Love them or hate them (or should that be love them and hate them), partner programmes are a fact of life, a long-established part of the channel landscape. Only a foolhardy vendor would seek to develop a channel strategy without an accompanying partner programme in place. Similarly, very few resellers haven’t felt the need for a formal scheme in place to recognise their investment in a particular vendor’s technology.

Not only are partner programmes a well established part of the channel model, they also tend to be nearly identical, irrespective of the vendor involved. Usually, they’re split into three tiers. In the old days, they were bronze, silver and gold but then a number of vendors promoted theirs to silver, gold and platinum. Nowadays, some vendors have less of a focus on precious metals, tending to go for something like partner, preferred partner and premier partner. It goes without saying that nobody uses third, second and first class.

Those vendors with a fairly extensive product portfolio that reaches beyond one technology category into others (PCs, servers, software, networking, storage) tend to find themselves with a fairly complex network of partner programmes that might cross over where some partners provide products from more than one category.

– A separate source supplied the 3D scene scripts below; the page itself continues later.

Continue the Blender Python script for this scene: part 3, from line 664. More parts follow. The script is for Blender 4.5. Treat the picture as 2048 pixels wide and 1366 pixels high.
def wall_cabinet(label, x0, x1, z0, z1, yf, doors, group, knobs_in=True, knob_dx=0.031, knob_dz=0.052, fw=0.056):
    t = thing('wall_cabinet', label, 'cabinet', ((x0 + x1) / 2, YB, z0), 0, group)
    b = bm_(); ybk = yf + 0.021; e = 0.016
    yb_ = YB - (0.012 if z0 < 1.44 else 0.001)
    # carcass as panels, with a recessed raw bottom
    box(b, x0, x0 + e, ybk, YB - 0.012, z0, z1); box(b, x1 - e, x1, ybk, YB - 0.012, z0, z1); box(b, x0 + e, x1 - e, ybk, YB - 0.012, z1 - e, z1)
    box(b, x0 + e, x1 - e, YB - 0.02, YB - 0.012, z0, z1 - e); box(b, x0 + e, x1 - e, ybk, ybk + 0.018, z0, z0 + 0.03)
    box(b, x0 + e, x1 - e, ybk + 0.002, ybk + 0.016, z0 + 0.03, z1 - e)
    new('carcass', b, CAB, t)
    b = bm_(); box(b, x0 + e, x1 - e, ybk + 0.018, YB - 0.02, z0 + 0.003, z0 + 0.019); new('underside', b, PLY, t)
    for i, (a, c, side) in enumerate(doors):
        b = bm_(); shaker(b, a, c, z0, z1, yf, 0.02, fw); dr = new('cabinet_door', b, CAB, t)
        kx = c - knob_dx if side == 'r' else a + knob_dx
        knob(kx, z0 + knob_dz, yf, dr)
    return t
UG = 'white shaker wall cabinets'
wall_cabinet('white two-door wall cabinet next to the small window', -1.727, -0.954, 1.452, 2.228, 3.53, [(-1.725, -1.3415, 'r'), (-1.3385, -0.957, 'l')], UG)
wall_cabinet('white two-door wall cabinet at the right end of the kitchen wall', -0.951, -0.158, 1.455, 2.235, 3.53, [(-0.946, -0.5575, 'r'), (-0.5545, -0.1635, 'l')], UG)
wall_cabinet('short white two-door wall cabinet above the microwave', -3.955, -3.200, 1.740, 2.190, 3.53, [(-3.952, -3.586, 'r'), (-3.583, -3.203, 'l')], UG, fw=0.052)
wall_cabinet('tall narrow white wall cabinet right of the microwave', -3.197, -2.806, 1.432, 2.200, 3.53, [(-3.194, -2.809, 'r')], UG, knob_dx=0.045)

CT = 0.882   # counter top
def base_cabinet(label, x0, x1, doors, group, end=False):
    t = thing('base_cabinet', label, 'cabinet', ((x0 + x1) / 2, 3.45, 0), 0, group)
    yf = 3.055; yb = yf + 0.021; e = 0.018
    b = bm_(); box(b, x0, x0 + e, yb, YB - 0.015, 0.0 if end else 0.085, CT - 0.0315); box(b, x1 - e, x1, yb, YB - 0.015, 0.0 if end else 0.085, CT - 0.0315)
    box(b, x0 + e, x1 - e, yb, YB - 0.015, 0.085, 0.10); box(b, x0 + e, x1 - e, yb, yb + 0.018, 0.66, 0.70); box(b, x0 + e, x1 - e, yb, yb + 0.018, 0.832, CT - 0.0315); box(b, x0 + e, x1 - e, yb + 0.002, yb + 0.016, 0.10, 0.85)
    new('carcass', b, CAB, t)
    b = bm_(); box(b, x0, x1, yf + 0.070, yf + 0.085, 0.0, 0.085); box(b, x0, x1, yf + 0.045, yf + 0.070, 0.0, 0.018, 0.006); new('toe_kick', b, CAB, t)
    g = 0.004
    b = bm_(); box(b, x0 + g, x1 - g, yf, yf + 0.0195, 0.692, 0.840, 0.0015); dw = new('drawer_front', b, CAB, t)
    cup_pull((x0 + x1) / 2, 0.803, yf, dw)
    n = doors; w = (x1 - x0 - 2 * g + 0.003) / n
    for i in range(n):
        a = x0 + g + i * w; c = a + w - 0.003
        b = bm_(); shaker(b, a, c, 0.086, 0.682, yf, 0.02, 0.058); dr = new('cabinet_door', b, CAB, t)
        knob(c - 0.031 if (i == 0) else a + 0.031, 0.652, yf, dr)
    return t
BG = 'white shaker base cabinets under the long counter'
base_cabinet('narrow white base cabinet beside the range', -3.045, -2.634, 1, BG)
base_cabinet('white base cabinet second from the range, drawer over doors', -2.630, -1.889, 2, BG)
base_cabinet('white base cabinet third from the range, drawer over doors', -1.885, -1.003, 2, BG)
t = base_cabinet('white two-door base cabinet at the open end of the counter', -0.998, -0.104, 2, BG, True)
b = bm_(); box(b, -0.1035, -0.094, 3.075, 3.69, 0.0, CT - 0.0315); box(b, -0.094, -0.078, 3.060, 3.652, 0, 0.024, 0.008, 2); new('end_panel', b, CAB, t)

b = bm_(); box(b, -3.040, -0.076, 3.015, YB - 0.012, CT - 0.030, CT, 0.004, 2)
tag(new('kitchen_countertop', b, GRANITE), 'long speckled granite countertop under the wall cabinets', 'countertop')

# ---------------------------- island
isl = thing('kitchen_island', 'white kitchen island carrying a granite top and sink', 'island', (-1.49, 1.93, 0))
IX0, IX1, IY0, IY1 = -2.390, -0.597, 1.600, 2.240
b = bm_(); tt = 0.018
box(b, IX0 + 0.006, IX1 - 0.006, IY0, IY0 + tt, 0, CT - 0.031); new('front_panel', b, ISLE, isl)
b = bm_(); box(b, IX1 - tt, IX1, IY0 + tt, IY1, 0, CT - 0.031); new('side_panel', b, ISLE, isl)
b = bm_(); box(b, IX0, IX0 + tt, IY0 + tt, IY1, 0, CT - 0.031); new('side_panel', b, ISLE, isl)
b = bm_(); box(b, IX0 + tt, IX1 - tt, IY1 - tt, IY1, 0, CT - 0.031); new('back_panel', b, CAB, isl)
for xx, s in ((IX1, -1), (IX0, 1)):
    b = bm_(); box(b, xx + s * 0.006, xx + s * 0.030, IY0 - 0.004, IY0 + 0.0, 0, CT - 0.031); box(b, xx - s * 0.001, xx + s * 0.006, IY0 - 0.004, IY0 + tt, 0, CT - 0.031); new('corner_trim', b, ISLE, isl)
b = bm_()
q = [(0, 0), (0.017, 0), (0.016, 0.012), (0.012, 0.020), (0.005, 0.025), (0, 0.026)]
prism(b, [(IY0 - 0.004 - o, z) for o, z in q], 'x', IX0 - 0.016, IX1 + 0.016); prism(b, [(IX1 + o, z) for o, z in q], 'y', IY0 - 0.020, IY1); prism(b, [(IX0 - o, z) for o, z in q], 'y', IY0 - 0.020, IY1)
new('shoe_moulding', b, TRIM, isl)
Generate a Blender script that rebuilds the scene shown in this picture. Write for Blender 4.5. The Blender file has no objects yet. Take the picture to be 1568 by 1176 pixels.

Naturally, this can lead to an awkward situation where partners trying to sell more than one part of a vendor’s portfolio are confronted with a bureaucratic and cumbersome process that involves dealing with several parts of the vendor’s operation for different products and different partner accreditations.

It’s at this stage that vendors often take the decision to try and simplify the situation by introducing an over-arching scheme that seeks to unify as much of their portfolio and channel programmes as possible. The most recent example of this trend is EMC which, according to MicroScope, has just unified all its partner programmes under a single framework “as it tries to simplify things for resellers and ensure that all of its channel has access to the same resources”.

Frequently, this process of consolidation mirrors the physical consolidation taking place within the vendor’s product portfolio and its own business while reflecting the desire of its customers to have a simpler way of doing business with their supplier.

Which is all fine and dandy at a vendor-specific level but of course the wider problem of what to do about delivering programmes that recognise and promote partner expertise in a multi-vendor, heterogenous world is something that still hasn’t really been addressed.

Even if a vendor succeeds in reducing the number of accreditations and programmes a partner needs to have to sell more of its product portfolio, the issue still remains that partners encounter the same level of complexity, expense and duplication that comes with having to sell and support technology from a number of different vendors.

And while it might be possible for a vendor to bring different parts of its operation together to agree on a jointly defined partner scheme that enables resellers to sell and support more of its product portfolio, it’s hard to see vendors getting together to do something similar across their different and competing product sets.